---------- Source material

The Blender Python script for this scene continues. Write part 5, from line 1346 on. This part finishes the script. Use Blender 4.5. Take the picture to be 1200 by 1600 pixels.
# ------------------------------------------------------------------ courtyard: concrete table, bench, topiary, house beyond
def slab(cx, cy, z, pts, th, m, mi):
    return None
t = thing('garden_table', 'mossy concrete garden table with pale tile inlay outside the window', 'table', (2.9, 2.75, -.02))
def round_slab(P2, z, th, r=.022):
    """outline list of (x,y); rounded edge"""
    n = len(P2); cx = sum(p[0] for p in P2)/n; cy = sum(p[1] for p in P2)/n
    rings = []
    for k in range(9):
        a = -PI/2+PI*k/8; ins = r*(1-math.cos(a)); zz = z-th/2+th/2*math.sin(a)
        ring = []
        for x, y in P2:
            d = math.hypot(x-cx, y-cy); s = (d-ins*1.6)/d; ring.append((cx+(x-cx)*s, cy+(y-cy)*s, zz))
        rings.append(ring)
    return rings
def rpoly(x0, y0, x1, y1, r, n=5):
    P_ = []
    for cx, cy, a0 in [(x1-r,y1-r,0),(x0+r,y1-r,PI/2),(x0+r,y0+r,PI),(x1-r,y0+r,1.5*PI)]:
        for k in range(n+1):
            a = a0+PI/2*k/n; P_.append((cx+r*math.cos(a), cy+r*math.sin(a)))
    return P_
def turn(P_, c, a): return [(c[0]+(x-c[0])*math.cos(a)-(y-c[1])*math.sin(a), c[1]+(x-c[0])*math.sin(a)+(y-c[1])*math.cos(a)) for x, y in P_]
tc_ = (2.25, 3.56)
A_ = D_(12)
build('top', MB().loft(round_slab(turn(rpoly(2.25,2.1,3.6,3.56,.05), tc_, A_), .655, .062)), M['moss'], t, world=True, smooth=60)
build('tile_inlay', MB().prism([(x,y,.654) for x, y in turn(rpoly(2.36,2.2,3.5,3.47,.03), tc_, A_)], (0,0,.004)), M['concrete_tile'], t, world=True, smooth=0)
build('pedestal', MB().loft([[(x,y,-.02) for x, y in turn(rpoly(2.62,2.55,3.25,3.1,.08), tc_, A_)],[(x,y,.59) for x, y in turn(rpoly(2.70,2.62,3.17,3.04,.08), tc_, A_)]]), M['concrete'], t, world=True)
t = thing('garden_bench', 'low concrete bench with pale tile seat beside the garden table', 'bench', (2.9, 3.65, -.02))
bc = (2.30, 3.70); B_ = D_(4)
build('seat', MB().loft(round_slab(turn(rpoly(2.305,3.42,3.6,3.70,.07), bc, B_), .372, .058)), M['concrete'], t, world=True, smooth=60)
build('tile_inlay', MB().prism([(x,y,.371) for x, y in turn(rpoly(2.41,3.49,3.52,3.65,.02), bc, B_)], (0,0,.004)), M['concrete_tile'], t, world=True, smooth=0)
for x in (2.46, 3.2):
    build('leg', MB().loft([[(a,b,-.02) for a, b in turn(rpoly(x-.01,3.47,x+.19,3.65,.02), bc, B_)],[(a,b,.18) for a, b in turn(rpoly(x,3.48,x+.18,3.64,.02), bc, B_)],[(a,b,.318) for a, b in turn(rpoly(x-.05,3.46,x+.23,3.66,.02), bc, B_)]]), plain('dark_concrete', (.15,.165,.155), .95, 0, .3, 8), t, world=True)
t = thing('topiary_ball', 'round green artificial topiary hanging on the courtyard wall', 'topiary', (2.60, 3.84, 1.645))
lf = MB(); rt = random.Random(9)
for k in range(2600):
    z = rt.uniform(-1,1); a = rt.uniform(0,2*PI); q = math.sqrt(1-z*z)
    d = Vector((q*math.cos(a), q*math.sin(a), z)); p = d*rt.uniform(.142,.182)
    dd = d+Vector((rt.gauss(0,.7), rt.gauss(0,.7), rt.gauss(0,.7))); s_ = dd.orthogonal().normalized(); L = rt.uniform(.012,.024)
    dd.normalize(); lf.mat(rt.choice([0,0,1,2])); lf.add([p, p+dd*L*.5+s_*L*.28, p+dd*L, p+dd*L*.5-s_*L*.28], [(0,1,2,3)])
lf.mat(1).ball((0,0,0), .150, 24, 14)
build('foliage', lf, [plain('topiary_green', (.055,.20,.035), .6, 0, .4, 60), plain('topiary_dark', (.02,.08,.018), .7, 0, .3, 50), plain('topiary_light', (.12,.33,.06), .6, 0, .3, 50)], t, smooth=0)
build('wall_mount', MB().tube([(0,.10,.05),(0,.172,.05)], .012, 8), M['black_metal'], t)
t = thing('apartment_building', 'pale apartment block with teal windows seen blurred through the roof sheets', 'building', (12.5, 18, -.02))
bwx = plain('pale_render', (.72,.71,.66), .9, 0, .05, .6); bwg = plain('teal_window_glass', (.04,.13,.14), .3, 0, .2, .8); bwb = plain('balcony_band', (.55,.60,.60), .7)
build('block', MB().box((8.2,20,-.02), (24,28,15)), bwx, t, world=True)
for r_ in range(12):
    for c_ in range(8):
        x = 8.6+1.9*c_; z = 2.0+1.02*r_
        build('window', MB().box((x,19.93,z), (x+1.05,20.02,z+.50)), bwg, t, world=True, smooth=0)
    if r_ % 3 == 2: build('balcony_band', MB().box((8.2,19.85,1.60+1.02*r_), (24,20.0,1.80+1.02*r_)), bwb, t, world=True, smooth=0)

--------------------

**To do:**
Repeat the material above exactly.

**The solution:**
The Blender Python script for this scene continues. Write part 5, from line 1346 on. This part finishes the script. Use Blender 4.5. Take the picture to be 1200 by 1600 pixels.
# ------------------------------------------------------------------ courtyard: concrete table, bench, topiary, house beyond
def slab(cx, cy, z, pts, th, m, mi):
    return None
t = thing('garden_table', 'mossy concrete garden table with pale tile inlay outside the window', 'table', (2.9, 2.75, -.02))
def round_slab(P2, z, th, r=.022):
    """outline list of (x,y); rounded edge"""
    n = len(P2); cx = sum(p[0] for p in P2)/n; cy = sum(p[1] for p in P2)/n
    rings = []
    for k in range(9):
        a = -PI/2+PI*k/8; ins = r*(1-math.cos(a)); zz = z-th/2+th/2*math.sin(a)
        ring = []
        for x, y in P2:
            d = math.hypot(x-cx, y-cy); s = (d-ins*1.6)/d; ring.append((cx+(x-cx)*s, cy+(y-cy)*s, zz))
        rings.append(ring)
    return rings
def rpoly(x0, y0, x1, y1, r, n=5):
    P_ = []
    for cx, cy, a0 in [(x1-r,y1-r,0),(x0+r,y1-r,PI/2),(x0+r,y0+r,PI),(x1-r,y0+r,1.5*PI)]:
        for k in range(n+1):
            a = a0+PI/2*k/n; P_.append((cx+r*math.cos(a), cy+r*math.sin(a)))
    return P_
def turn(P_, c, a): return [(c[0]+(x-c[0])*math.cos(a)-(y-c[1])*math.sin(a), c[1]+(x-c[0])*math.sin(a)+(y-c[1])*math.cos(a)) for x, y in P_]
tc_ = (2.25, 3.56)
A_ = D_(12)
build('top', MB().loft(round_slab(turn(rpoly(2.25,2.1,3.6,3.56,.05), tc_, A_), .655, .062)), M['moss'], t, world=True, smooth=60)
build('tile_inlay', MB().prism([(x,y,.654) for x, y in turn(rpoly(2.36,2.2,3.5,3.47,.03), tc_, A_)], (0,0,.004)), M['concrete_tile'], t, world=True, smooth=0)
build('pedestal', MB().loft([[(x,y,-.02) for x, y in turn(rpoly(2.62,2.55,3.25,3.1,.08), tc_, A_)],[(x,y,.59) for x, y in turn(rpoly(2.70,2.62,3.17,3.04,.08), tc_, A_)]]), M['concrete'], t, world=True)
t = thing('garden_bench', 'low concrete bench with pale tile seat beside the garden table', 'bench', (2.9, 3.65, -.02))
bc = (2.30, 3.70); B_ = D_(4)
build('seat', MB().loft(round_slab(turn(rpoly(2.305,3.42,3.6,3.70,.07), bc, B_), .372, .058)), M['concrete'], t, world=True, smooth=60)
build('tile_inlay', MB().prism([(x,y,.371) for x, y in turn(rpoly(2.41,3.49,3.52,3.65,.02), bc, B_)], (0,0,.004)), M['concrete_tile'], t, world=True, smooth=0)
for x in (2.46, 3.2):
    build('leg', MB().loft([[(a,b,-.02) for a, b in turn(rpoly(x-.01,3.47,x+.19,3.65,.02), bc, B_)],[(a,b,.18) for a, b in turn(rpoly(x,3.48,x+.18,3.64,.02), bc, B_)],[(a,b,.318) for a, b in turn(rpoly(x-.05,3.46,x+.23,3.66,.02), bc, B_)]]), plain('dark_concrete', (.15,.165,.155), .95, 0, .3, 8), t, world=True)
t = thing('topiary_ball', 'round green artificial topiary hanging on the courtyard wall', 'topiary', (2.60, 3.84, 1.645))
lf = MB(); rt = random.Random(9)
for k in range(2600):
    z = rt.uniform(-1,1); a = rt.uniform(0,2*PI); q = math.sqrt(1-z*z)
    d = Vector((q*math.cos(a), q*math.sin(a), z)); p = d*rt.uniform(.142,.182)
    dd = d+Vector((rt.gauss(0,.7), rt.gauss(0,.7), rt.gauss(0,.7))); s_ = dd.orthogonal().normalized(); L = rt.uniform(.012,.024)
    dd.normalize(); lf.mat(rt.choice([0,0,1,2])); lf.add([p, p+dd*L*.5+s_*L*.28, p+dd*L, p+dd*L*.5-s_*L*.28], [(0,1,2,3)])
lf.mat(1).ball((0,0,0), .150, 24, 14)
build('foliage', lf, [plain('topiary_green', (.055,.20,.035), .6, 0, .4, 60), plain('topiary_dark', (.02,.08,.018), .7, 0, .3, 50), plain('topiary_light', (.12,.33,.06), .6, 0, .3, 50)], t, smooth=0)
build('wall_mount', MB().tube([(0,.10,.05),(0,.172,.05)], .012, 8), M['black_metal'], t)
t = thing('apartment_building', 'pale apartment block with teal windows seen blurred through the roof sheets', 'building', (12.5, 18, -.02))
bwx = plain('pale_render', (.72,.71,.66), .9, 0, .05, .6); bwg = plain('teal_window_glass', (.04,.13,.14), .3, 0, .2, .8); bwb = plain('balcony_band', (.55,.60,.60), .7)
build('block', MB().box((8.2,20,-.02), (24,28,15)), bwx, t, world=True)
for r_ in range(12):
    for c_ in range(8):
        x = 8.6+1.9*c_; z = 2.0+1.02*r_
        build('window', MB().box((x,19.93,z), (x+1.05,20.02,z+.50)), bwg, t, world=True, smooth=0)
    if r_ % 3 == 2: build('balcony_band', MB().box((8.2,19.85,1.60+1.02*r_), (24,20.0,1.80+1.02*r_)), bwb, t, world=True, smooth=0)